Neither do I find any of the authorities relied upon by the majority to be persuasive in support of the majority's conclusion. In fact, in Diehl and Associates, Inc. v. Houtchens (1977), 173 Mont. 372, 567 P.2d 930, this Court arrived at an opposite conclusion based upon a real estate listing agreement that included language very similar to the language included in this agreement. In First Trust Company of Montana v. McKenna (1980), 188 Mont. 534, 614 P.2d 1027, we reversed a district court judgment which awarded a commission to a real estate broker. However, that case was decided for reasons other than those discussed in this case. Finally, in Ehly v. Cady (1984), 212 Mont. 82, 687 P.2d 687, we did affirm an award to a real estate broker, even though the sale was never consummated. However, in that case, there was a specific finding that the sale was prevented by the seller's refusal to perform according to the terms of the buy/sell agreement. In this case, there is a question of fact regarding which of the parties was responsible for the nonperformance of the agreement to sell and purchase. That issue of fact could not be decided by summary judgment.

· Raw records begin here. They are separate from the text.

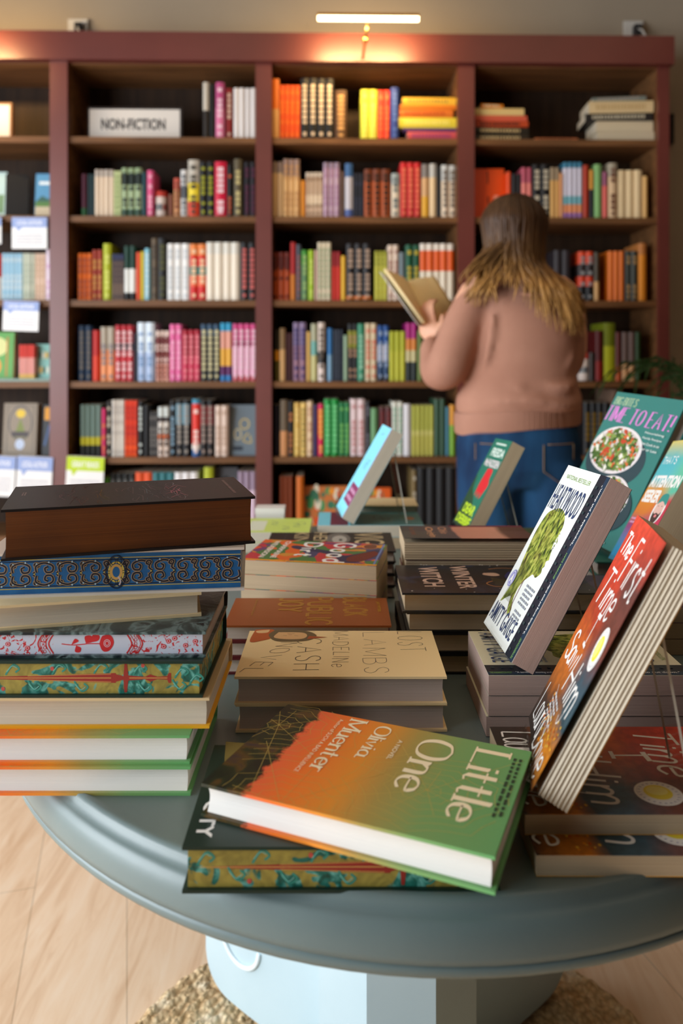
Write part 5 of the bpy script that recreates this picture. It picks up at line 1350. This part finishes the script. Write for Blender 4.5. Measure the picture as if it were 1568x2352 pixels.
HC = Vector((.535, 2.47, 1.545)); FD = Vector((-.62, .78, 0)).normalized()
LS, LE, LW = Vector((.415, 2.45, 1.34)), Vector((.325, 2.42, 1.085)), Vector((.30, 2.60, 1.19))
RS, RE, RW = Vector((.705, 2.45, 1.34)), Vector((.722, 2.50, 1.10)), Vector((.45, 2.66, 1.19))
b = MB()
tilt = Matrix.Rotation(-.25, 3, Vector((FD.y, -FD.x, 0)))
ell(b, HC, (.072, .088, .108), SK, (Matrix.Rotation(math.atan2(FD.y, FD.x)-PI/2, 3, 'Z')))
ell(b, HC+FD*.035+Vector((0, 0, -.055)), (.05, .052, .055), SK)                       # jaw
ell(b, HC+FD*.094+Vector((0, 0, -.022)), (.011, .014, .018), SK)                       # nose
side = Vector((FD.y, -FD.x, 0))
ell(b, HC+FD*.082+Vector((0, 0, -.058)), (.02, .01, .008), SK)                         # mouth
for s_ in (-1, 1):
    ell(b, HC+side*s_*.073+Vector((0, 0, -.015)), (.010, .014, .028), SK)              # ear
    ell(b, HC+FD*.078+side*s_*.03+Vector((0, 0, .008)), (.013, .010, .009), SK)        # eyelid
limb(b, [(HC+Vector((.0, 0, -.06)), .05), (Vector((.55, 2.455, 1.40)), .052), (Vector((.56, 2.45, 1.30)), .07), (Vector((.565, 2.45, 1.1)), .10), (Vector((.56, 2.45, .95)), .12)], SK)
limb(b, [(Vector((.56, 2.45, 1.34)), .05), (LS, .045), (LE, .036), (LW, .024)], SK)
limb(b, [(Vector((.56, 2.45, 1.34)), .05), (RS, .045), (RE, .036), (RW, .024)], SK)
for s_, hx in ((-1, .48), (1, .645)): limb(b, [(Vector((hx, 2.45, .92)), .08), (Vector((hx, 2.45, .5)), .05), (Vector((hx, 2.46, .09)), .035)], SK)
def hand(W, palm, across, nrm, curl, thumb_s):
    """palm direction, across = index->little, nrm = back of hand"""
    pc = W+palm*.045
    ell(b, pc, (.038, .038, .038), SK, Matrix((across, palm, nrm)).transposed() @ Matrix.Diagonal((1.0, 1.15, .40)))
    for k, (L, r) in enumerate(((.066, .0085), (.074, .0088), (.069, .0084), (.055, .0075))):
        o_ = pc+palm*.036+across*(-.027+.018*k)
        j1 = o_+palm*(L*.45)-nrm*(curl*.12*L); j2 = j1+palm*(L*.32)-nrm*(curl*.5*L); j3 = j2+palm*(L*.12)-nrm*(curl*.6*L)
        limb(b, [(o_-palm*.02, r), (o_, r*1.05), (j1, r), (j2, r*.92), (j3, r*.8)], SK, 8)
    o_ = W+palm*.022-across*.026
    limb(b, [(o_, .012), (o_-across*.022*thumb_s+palm*.022-nrm*.006, .0105), (o_-across*.026*thumb_s+palm*.05-nrm*.016, .0085)], SK, 8)
pl = Vector((-.16, .22, .96)).normalized(); ac = Vector((-.75, .6, -.25)); ac = (ac-pl*ac.dot(pl)).normalized(); nr = pl.cross(ac).normalized()
if nr.y > 0: nr = -nr
hand(LW+Vector((0, .0, .005)), pl, ac, nr, .5, 1)
pl2 = Vector((-.75, .25, .5)).normalized(); ac2 = Vector((.1, .2, -1)); ac2 = (ac2-pl2*ac2.dot(pl2)).normalized(); nr2 = pl2.cross(ac2).normalized()
hand(RW, pl2, ac2, nr2, .5, 1)
body = fuse(b, 'body', person, .0045, 2)
# sweater
def knit():
    t = NT('dusty_pink_knit', .85, .15)
    wv = t.n('TexWave'); wv.wave_type = 'BANDS'; wv.bands_direction = 'X'; wv.inputs['Scale'].default_value = 60; wv.inputs['Distortion'].default_value = .6
    t.l(t.tc.outputs['Object'], wv.inputs['Vector'])
    n = t.noise(t.tc.outputs['Object'], 140, 3); t.bump(t.mix(.5, wv.outputs[0], n), .25, .002)
    return t.color(t.ramp(t.noise(t.tc.outputs['Object'], 6, 4), [(.3, (170, 122, 102)), (.7, (184, 136, 115))]))
KN = knit(); sw = MB()
loft(sw, [(.556, 2.452, .945, .180, .125, .95), (.556, 2.45, .975, .196, .142, .95), (.560, 2.45, 1.015, .196, .145, .95), (.566, 2.45, 1.075, .168, .130, .95), (.576, 2.45, 1.14, .158, .122, .95), (.582, 2.45, 1.20, .160, .12, .9), (.582, 2.455, 1.28, .158, .112, .9), (.575, 2.46, 1.325, .145, .095, .85), (.567, 2.46, 1.355, .11, .075, .9), (.56, 2.46, 1.385, .07, .06, 1), (.555, 2.462, 1.41, .058, .052, 1)], KN)
limb(sw, [(Vector((.50, 2.455, 1.335)), .05), (Vector((.435, 2.45, 1.325)), .060), (Vector((.392, 2.44, 1.26)), .064), (Vector((.35, 2.425, 1.16)), .066), (Vector((.328, 2.42, 1.105)), .064), (Vector((.305, 2.46, 1.095)), .056), (Vector((.298, 2.54, 1.145)), .042), (Vector((.298, 2.58, 1.175)), .036)], KN)
limb(sw, [(Vector((.62, 2.455, 1.335)), .05), (Vector((.685, 2.45, 1.325)), .058), (Vector((.712, 2.455, 1.24)), .055), (Vector((.715, 2.48, 1.12)), .054), (Vector((.66, 2.57, 1.08)), .050), (Vector((.54, 2.64, 1.14)), .042), (Vector((.49, 2.655, 1.17)), .036)], KN)
def back_y(x, z):
    rx = .168 if z > 1.05 else .19; ry = .126 if z > 1.05 else .144
    return 2.45-ry*math.sqrt(max(.03, 1-((x-.572)/rx)**2))
for path, r_ in (([(.39, .985), (.46, 1.005), (.56, 1.01), (.66, .995), (.73, 1.0)], .017), ([(.74, 1.075), (.68, 1.05), (.60, 1.055), (.53, 1.075)], .014),
                 ([(.46, 1.27), (.455, 1.20), (.44, 1.12), (.41, 1.06)], .013), ([(.42, 1.09), (.48, 1.06), (.54, 1.05)], .014), ([(.72, 1.19), (.70, 1.13), (.66, 1.08)], .012), ([(.50, 1.34), (.58, 1.325), (.66, 1.335)], .010)):
    n_ = len(path); limb(sw, [(Vector((x, back_y(x, z)+.002, z)), r_*(.35 if i in (0, n_-1) else 1)) for i, (x, z) in enumerate(path)], KN, 10)
sweater = fuse(sw, 'sweater', person, .009, 7)
hm = MB(); seg = 160
vs = []; 
for j, (z, k) in enumerate(((.918, .985), (.925, 1.0), (.965, 1.01), (.985, 1.0))):
    for i in range(seg*2):
        a = 2*PI*i/(seg*2); rp = .0022*(1 if i % 2 else -1)
        sl = .03*math.cos(a)+.006*math.sin(3*a)
        vs.append((.556+(.196*k+rp)*math.cos(a), 2.451+(.142*k+rp)*math.sin(a), z+sl*.6))
N_ = seg*2
hm.add(vs, [(j*N_+i, j*N_+(i+1) % N_, (j+1)*N_+(i+1) % N_, (j+1)*N_+i) for j in range(3) for i in range(N_)], KN, None, True)
h_ = hm.build('ribbed_hem'); h_.parent = sweater; bpy.context.view_layer.update(); h_.matrix_parent_inverse = sweater.matrix_world.inverted()
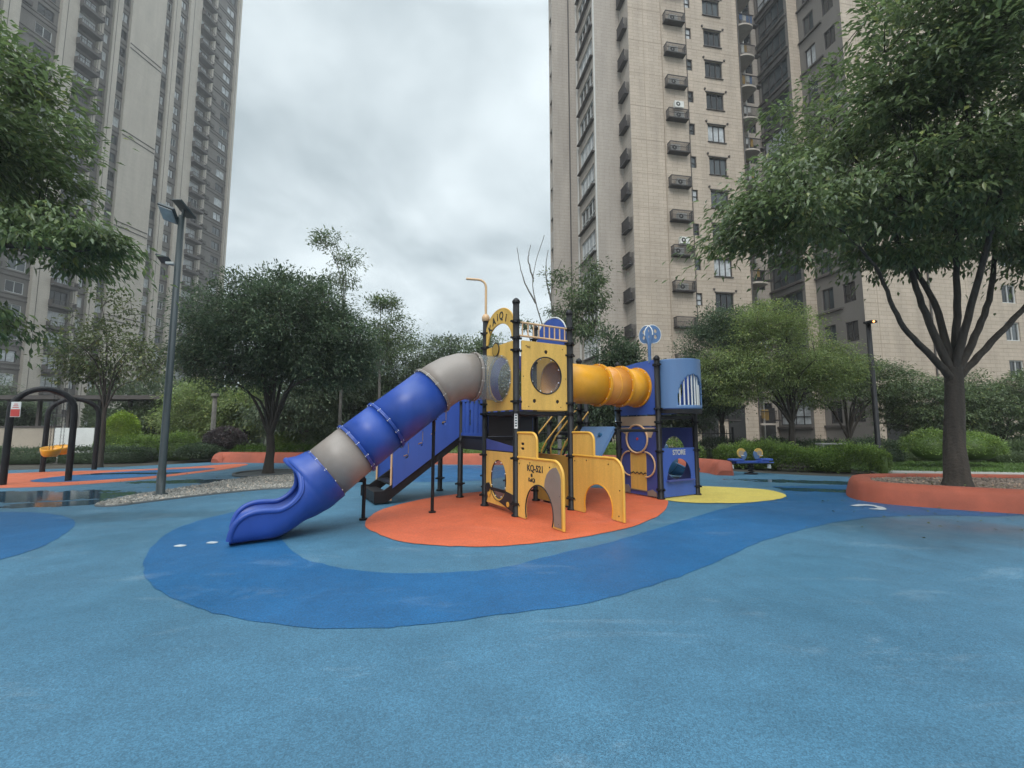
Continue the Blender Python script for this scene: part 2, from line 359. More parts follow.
def place(me, name, o3, ud, mats, parent, vup=(0, 0, 1)):
    """2D mesh (u,v,n) -> world plane at o3, u along ud, v up"""
    u = Vector((ud[0], ud[1], ud[2] if len(ud) > 2 else 0)).normalized(); v = Vector(vup).normalized(); n = u.cross(v)
    off = rootpos(parent) if parent else Vector((0, 0, 0)); o3 = Vector(o3)
    for q in me.vertices: q.co = o3 + u*q.co.x + v*q.co.y + n*q.co.z - off
    me.materials.clear()
    for m_ in (mats if isinstance(mats, (list, tuple)) else [mats]): me.materials.append(M[m_])
    me.name = name; o = bpy.data.objects.new(name, me); return finish(o, parent)
def panel(name, outline, holes, o3, ud, m_, parent, thick=.02, bevel=.003, vup=(0, 0, 1)):
    return place(curvemesh([outline]+list(holes), thick, bevel), name, o3, ud, m_, parent, vup)
def textmesh(txt, size, thick=.004, sx=1., shear=0., align='CENTER', offset=0.):
    cu = bpy.data.curves.new('tmp', 'FONT'); cu.body = txt; cu.size = size; cu.extrude = thick/2; cu.align_x = align; cu.align_y = 'CENTER'; cu.shear = shear; cu.offset = offset
    o = bpy.data.objects.new('tmp', cu); C.objects.link(o); bpy.context.view_layer.update()
    me = bpy.data.meshes.new_from_object(o.evaluated_get(bpy.context.evaluated_depsgraph_get()))
    bpy.data.objects.remove(o); bpy.data.curves.remove(cu)
    for v in me.vertices: v.co.x *= sx
    return me
def ell(cx, cy, rx, ry, n=32, a0=0, a1=2*math.pi):
    return [(cx+rx*math.cos(a0+(a1-a0)*k/n), cy+ry*math.sin(a0+(a1-a0)*k/n)) for k in range(n if a1-a0 > 6.2 else n+1)]
def rrect(x0, y0, x1, y1, r, n=5):
    o = []
    for cx, cy, a in ((x1-r, y1-r, 0), (x0+r, y1-r, 90), (x0+r, y0+r, 180), (x1-r, y0+r, 270)):
        o += [(cx+r*math.cos(R(a+90*k/n)), cy+r*math.sin(R(a+90*k/n))) for k in range(n+1)]
    return o
def sheet(name, pts, z, m_, label=None):
    if 'marking' in name: rs0 = random.Random(len(pts)); pts = [(x+rs0.gauss(0, .008), y+rs0.gauss(0, .008)) for x, y in pts]
    me = curvemesh([pts], .001); 
    bm = bmesh.new(); bm.from_mesh(me); top = [f for f in bm.faces if f.normal.z < .5]; bmesh.ops.delete(bm, geom=top, context='FACES')
    for v in bm.verts: v.co.z = z
    bm.to_mesh(me); bm.free(); me.materials.clear(); me.materials.append(m_ if not isinstance(m_, str) else M[m_])
    o = bpy.data.objects.new(name, me); C.objects.link(o); o['kind'] = 'structure'; return o

# ------------------------------------------------------------------ ground
LB = (.051, .145, .226); DB = (.008, .094, .232); OR = (.56, .115, .045); YE = (.62, .50, .11)
PUD = [(-12.5, 9.6, 4.6, 1.0, .1), (-17, 10.0, 3.5, 1.2, .1), (-8.6, 9.0, 1.5, .4, .3), (-8.2, 12.6, 2.4, .5, .1), (8.5, 12.3, 2.2, .45, -.3)]
m_lb = rubber('rubber_light_blue', LB, .42, .14, PUD, pale=.28, damps=[(7.5, 6.0, 4.0, 1.1, -.35), (-7.5, 7.4, 3.0, .5, .2)])
m_db = rubber('rubber_dark_blue', DB, .40, .12, [(6.9, 10.9, 2.2, .35, -.3), (-13, 14.5, 3, .3, .1)], pale=.2)  # first glossy dark patch paints a shadow streak; the second is a puddle
m_or = rubber('rubber_orange', OR, .5, .10, [], pale=.1, fine=.2)
m_or2 = rubber('rubber_orange_damp', (.5, .12, .055), .45, .12, [], pale=.2)
m_ye = rubber('rubber_yellow', YE, .5, .08, [], pale=.1, fine=.2)
m_white = mat('worn_white', (.42, .46, .49), .6, .3, 14)
gm = MB(); gm.add([(-150, -60, -.03), (120, -60, -.03), (120, 170, -.03), (-150, 170, -.03)], [(0, 1, 2, 3)])
tag(gm.build('ground', 'soil'), kind='structure')
surf = [(-45, -14), (24, -14), (24, 6.6)] + [G(*q) for q in [(1024, 492), (930, 480), (880, 478), (800, 475), (728, 471), (700, 467), (480, 463), (222, 461.5), (205, 462.5), (120, 467), (0, 470.5), (-150, 472)]] + [(-45, 13)]
sheet('rubber_floor', surf, 0, m_lb)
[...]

As a result of this decision, many unsuspecting sellers of real estate will assume obligations to pay a commission where a commission was never intended, where no actual benefit was provided by the broker, and where there were no sale proceeds from which to pay the commission. This result is not only unfortunate and unfair, it is contrary to the law of contracts and poor public policy. For these reasons, I would reverse the District Court and remand this case for trial to determine which of the parties prevented the performance of the agreement to sell and purchase. If the defendant was willing to perform, but was prevented from doing so by the buyer's refusal to honor the terms of the written agreement, then I would conclude that the plaintiff is entitled to no commission because the purchaser found by the plaintiff was not "ready and willing to purchase." However, if the buyer was willing to complete the sale but was prevented from doing so by the seller's refusal to comply with the terms of their written agreement, then I would conclude that the broker had performed his obligation under the listing agreement and was entitled to his commission.